04/12 Business in brief

Published 12:36 pm Thursday, April 11, 2024

Wall Street rebounds following slide

Jumps for Big Tech stocks helped U.S. stock indexes claw back much of their slide from the day before, when worries that interest rates may stay high for a while rocked Wall Street.

The S&P 500 rose 0.7% Thursday. The Nasdaq composite jumped 1.7% to set a record. The Dow Jones Industrial Average edged down by less than 0.1%.

Apple was the strongest single force pushing the market upward, and Amazon climbed to set a record, topping its prior high set in 2021.

Global growth stronger, despite pitfalls

The head of the International Monetary Fund says strong economic activity in the United States and emerging markets is projected to help drive global growth by about 3% this year. That’s below the annual historic average and a warning sign about potential lackluster performances through the 2020s.

Managing Director Kristalina Georgieva announced the economic projection and longer-term outlook on Thursday. She said that “without a course correction, we are indeed heading for ‘the Tepid Twenties’ — a sluggish and disappointing decade.” 

Protesters blast Texas oil terminal

The Biden administration has approved construction of a deepwater oil export terminal off the Texas coast that would be the largest of its kind in the United States. Environmentalists have called the move a betrayal of President Joe Biden’s climate agenda and say it would lead to planet-warming greenhouse gas emissions equivalent to nearly 90 coal-fired power plants.

The $1.8 billion Sea Port Oil Terminal being developed off Freeport, Texas, will be able to load two supertankers at once, with an export capacity of 2 million barrels of crude oil per day.

The project by Houston-based Enterprise Product Partners received a deepwater port license from the Department of Transportation’s Maritime Administration this week, the final step in a five-year federal review.

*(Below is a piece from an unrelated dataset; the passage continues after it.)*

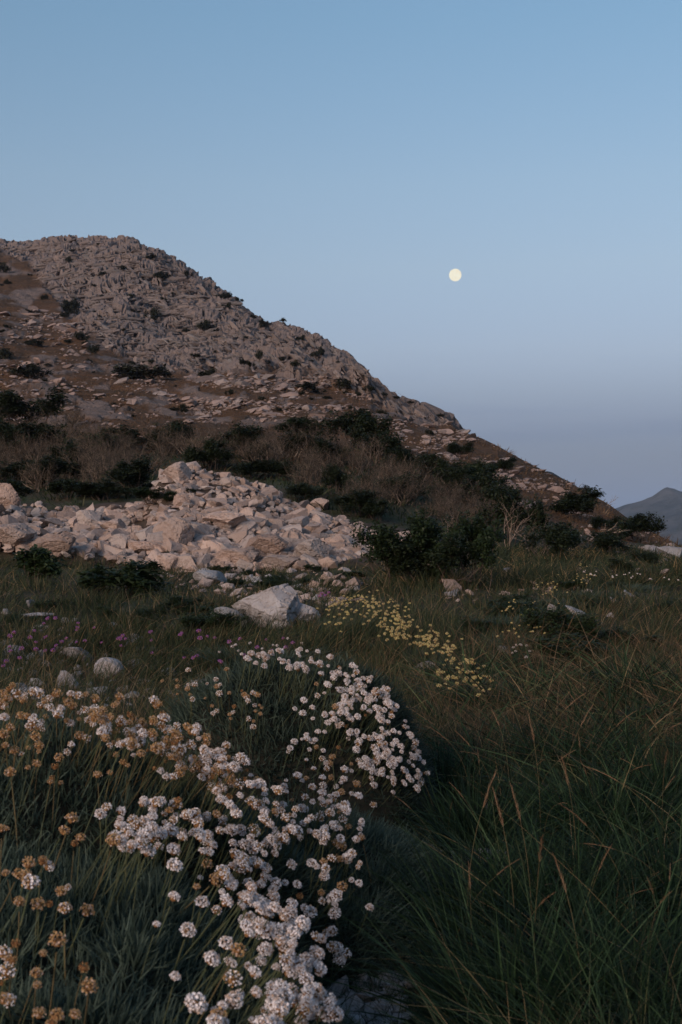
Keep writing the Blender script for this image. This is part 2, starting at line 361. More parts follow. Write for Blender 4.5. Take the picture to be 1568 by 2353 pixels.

Prices rose 2.1%, less than expected

U.S. producer prices rose in March from a year earlier at the fastest pace in nearly a year, offering more evidence that progress against inflation may have stalled this year and raising doubts about whether and when the Federal Reserve will start cutting interest rates.

The Labor Department said Thursday that its producer price index — which measures inflationary pressure before it reaches consumers — rose 2.1% last month from March 2023, representing the biggest year-over-year jump since April 2023. Compared to February, though, wholesale prices were up just 0.2%, down from a 0.6% gain in February.